Brad DeLong: Introductory Remarks:
I would very much like to thank the Kauffman Foundation--President McDonnell and Research Director Stangler for giving me the keys and letting me drive this; Shelley Wertz, Bob Strom, Mette Kramer, and the entire Kauffman communications and support teams that have made this possible.
This year, I want to go meta. I want to focus not quite so much on what economic and financial webloggers should say but rather a bit more on how they should say it.
All forum attendees here at the conference has gotten into the weblogging business in large part out of idealism; to some, but varying, degrees out of frustration; out of entrepreneurship; and out of overoptimism: idealism that a great deal could be done to raise the level of debate and discussion in the public sphere on issues of economics; frustration that the channels and filters of communication and discussion as we have inherited them are not ideal; entrepreneurship in a demonstrated willingness to try new ways to place themselves between those who have information and those who need information; and overoptimism that doing good work outside of normal channels will somehow be rewarded by a benevolent universe.
Thirty-five years ago my father bought my family’s first personal computer. Eighteen years ago my former roommate Paul Mende told me: “Hey, this World-Wide-Web thing is revolutionizing scholarly communication in Physics via the http://arxiv.org/ web server. You should check it out.” Fourteen years ago I noticed that both of my mentions in the then-most recent Foreign Affairs had come not from things I had published but from things I had thrown up on my website.
Twelve years ago I decided that somebody should go all-in and attempt to win the intellectual influence game via the strategy of always-putting-something-new-and-interesting-up-on-the-web.
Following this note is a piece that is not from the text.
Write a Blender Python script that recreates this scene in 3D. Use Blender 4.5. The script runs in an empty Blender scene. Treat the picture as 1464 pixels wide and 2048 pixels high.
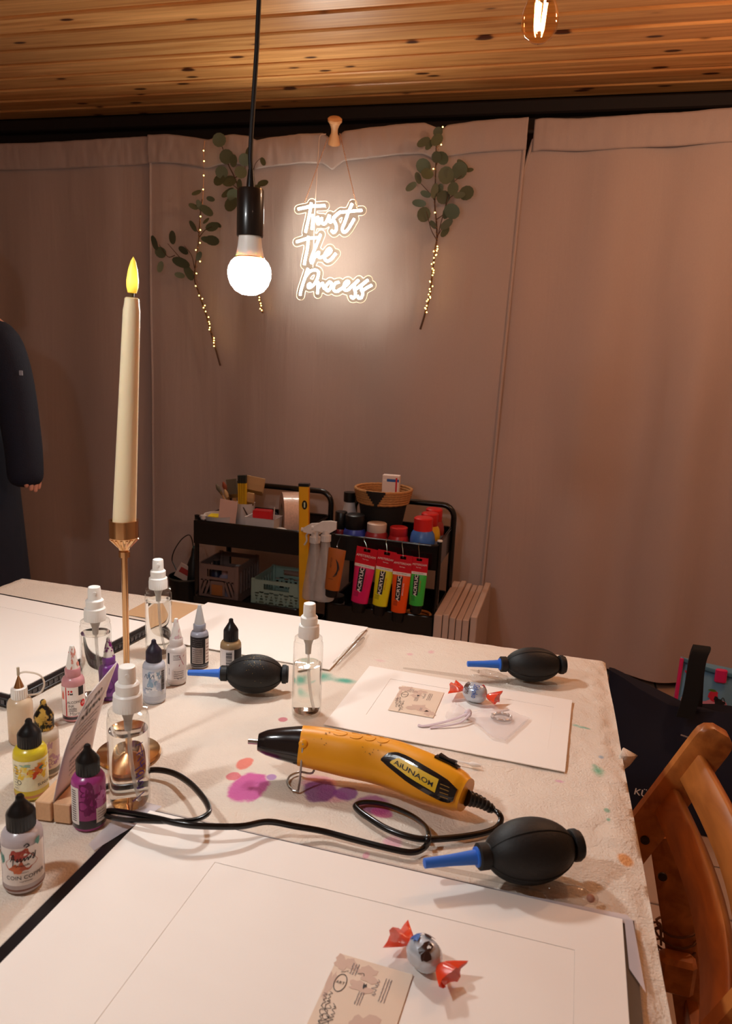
import bpy, math, random
import numpy as np
from math import sin, cos, pi, radians, atan2, hypot, sqrt
from mathutils import Vector, Matrix, Quaternion, noise

rnd = random.Random(7)
SC = bpy.context.scene
COL = SC.collection
V = Vector

# ------------------------------------------------------------------ camera
F_PX, W_PX, H_PX = 1500.0, 1464, 2048
CAM = V((0, 0, 1.2))
YAW, PITCH, ROLL = radians(15.0), radians(11.8), radians(2.7)
FW = V((-sin(YAW)*cos(PITCH), cos(YAW)*cos(PITCH), -sin(PITCH)))
R0 = V((cos(YAW), sin(YAW), 0)); U0 = R0.cross(FW)
RT = R0*cos(ROLL) + U0*sin(ROLL)
UP = -R0*sin(ROLL) + U0*cos(ROLL)
cd = bpy.data.cameras.new('camera'); cam = bpy.data.objects.new('camera', cd); COL.objects.link(cam)
cam.matrix_world = Matrix(((RT.x, UP.x, -FW.x, CAM.x), (RT.y, UP.y, -FW.y, CAM.y), (RT.z, UP.z, -FW.z, CAM.z), (0, 0, 0, 1)))
cd.sensor_fit = 'VERTICAL'; cd.sensor_height = 36.0; cd.lens = F_PX/H_PX*36.0
cd.clip_start = 0.02
cd.dof.use_dof = True; cd.dof.focus_distance = 1.15; cd.dof.aperture_fstop = 14
SC.camera = cam

# ------------------------------------------------------------------ world, exposure, lamps
world = bpy.data.worlds.new('world'); SC.world = world; world.use_nodes = True
world.node_tree.nodes['Background'].inputs[0].default_value = (1.0, 0.62, 0.42, 1)
world.node_tree.nodes['Background'].inputs[1].default_value = 0.012
vs = SC.view_settings
vs.view_transform = 'Standard'; vs.look = 'None'; vs.gamma = 1.0; vs.use_curve_mapping = False
vs.exposure = -0.28
LED_COL = (0.96, 0.98, 0.98); LED_STRENGTH = 300.0; LEFT_STRENGTH = 430.0
FIL_COL = (1.0, 0.50, 0.20); FIL_STRENGTH = 700.0
NEON_COL = (1.0, 0.99, 0.88); NEON_STRENGTH = 115.0; NEON_BACK = 3.6
FAIRY_COL = (1.0, 0.60, 0.12); FAIRY_STRENGTH = 16.0
LEFT_LAMP = (-0.62, 0.22, 1.46)              # second pendant over the table, outside the frame
def point(name, loc, power, col, radius=0.035):
    l = bpy.data.lights.new(name, 'POINT'); l.energy = power; l.color = col; l.shadow_soft_size = radius
    o = bpy.data.objects.new(name, l); o.location = loc; COL.objects.link(o); return o
# two unseen warm lights added ahead, then weak room bulbs behind the photographer
point('added_warm_light_above', (0.30, 1.62, 1.94), 2.5, (1.0, 0.58, 0.33), 0.03)  # no real bulb, added to warm the ceiling
point('added_warm_light_right', (0.62, 1.88, 1.93), 17, (1.0, 0.60, 0.36), 0.03)  # no real bulb, added to brighten the right curtain top and ceiling
point('lamp_behind_right', (0.95, -0.55, 1.80), 1.2, (1.0, 0.66, 0.5))
point('lamp_behind_left', (-1.6, -0.7, 1.85), 0.6, (1.0, 0.7, 0.6))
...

And as a guy with tenure at an institution that seemed to me to be the global optimum, I was one of the few people in the world who could do so with no significant possible personal downside risk.
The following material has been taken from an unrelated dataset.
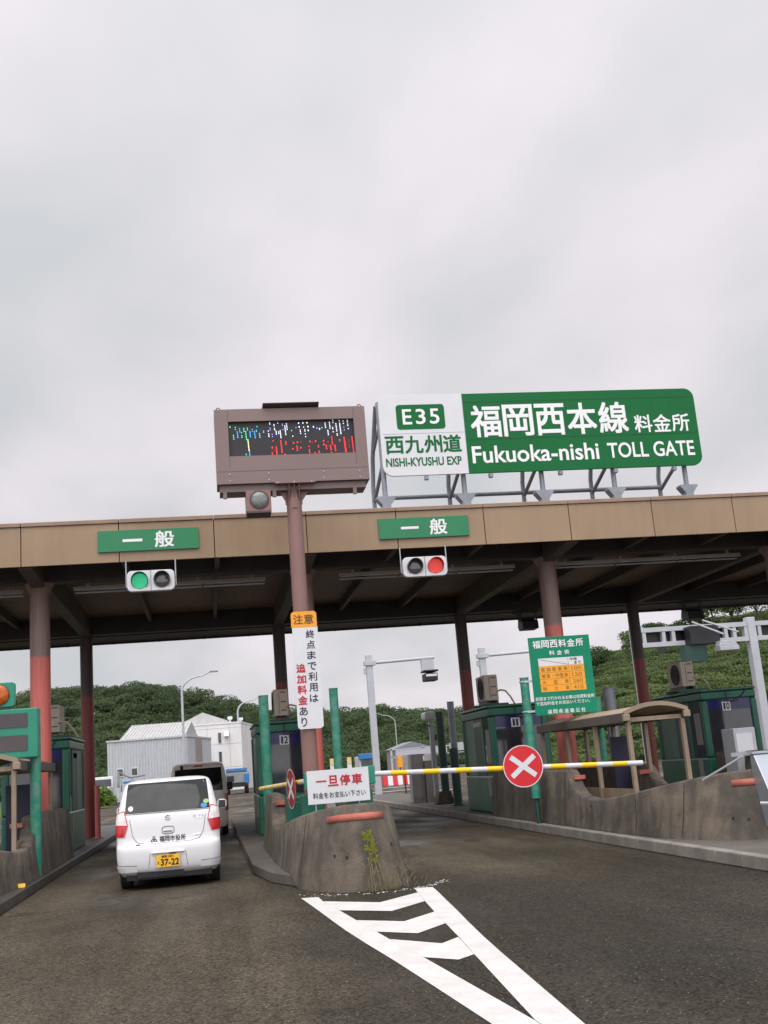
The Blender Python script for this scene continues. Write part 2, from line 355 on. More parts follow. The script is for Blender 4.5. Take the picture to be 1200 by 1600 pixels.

And today here we all are.
Everybody here has shifted a great deal of their voice out of standard print and standard media into a form that bears at least a close cousinship to "weblogging". Everybody here has at least tried hard to significantly raise the level of the debate on matters economic. Everybody here has, I would argue, succeeded in significantly raising at least their corner of the debate above what it would otherwise have been. Everybody here has managed to do a great deal to disrupt and evade the dumbness filters that surround us and so much impede communication and education.
We all seem to have come remarkably close to maximizing the win, for some value of “maximize” and “win”--at least for ourselves if not for our institutions and our causes.
But the struggle is ongoing. There is still an enormous amount of headroom.
How do we keep maximizing our collective personal win? What are the tools, networks, and communities that we are going to use and deal with in the future? How will we deal with the other communities and modalities of communication on our borders. We, of course, seek total universal domination. Is that realistically attainable? If so, how? If not, for what should we settle and how should we settle for it? And how do we maximize the societal win?
Thus all six of the Forum's panels are about "opportunities and challenges for webloggers" in or provided by, respectively:
- evolving internet technologies,
- evolving educational technologies,
- financial news--where people are actually willing to pay,
- mainstream news--where figuring out how to get people to pay is quite a puzzle,
- organizations outside the media that wish to figure out how to use the internet megaphone, and
- our universities.
Everybody here has something to say--face-to-face here, addressing the world via livestreamed and archived video, via twitter, via their respective weblogs, and over whatever other modes of communication they can imagine. We seek as much speech as possible. Our hope is that by bringing this group together in one place for one day, we can supercharge the related distributed dialogues that these forum participants engage in every day in the moveable feast that is the global weblogging community. We hope not for consensus but for interesting disagreement. And we enthusiastically welcome additional during- and post-forum virtual participation from both those here in Kansas City on April 12, 2013, and those who are not.
A final word: In a fit of conference organizer over-optimism, I have crammed much more into this day than can possibly fit if there is even a jot or tittle of deviation from programmed schedules. Therefore: chairs will rule their panels with rods of iron affecting those who do not keep to time limits, those questioners who begin to make speeches, and those answers that begin to wander. Moderators are encouraged to, in the words of King Reheboam, chastise those who fail to respect the discourse not with whips, but with scorpions.
In the 19th Century Kansas City could claim to be the best place to be (outside of California) in the trans-Mississippi, as transport was best where the railroad bridge crossed the Missouri. Thanks to Google Fiber, in the 21st Century Kansas City can make a similar claim as the place where the bridge crosses between meatspace and the Cloud. Opportunities and challenges unique in America. All of us at Kauffman are very proud to have here, as moderator for our first session, the Mayor of Kansas City, MO, the Honorable Sylvester "Sly" James.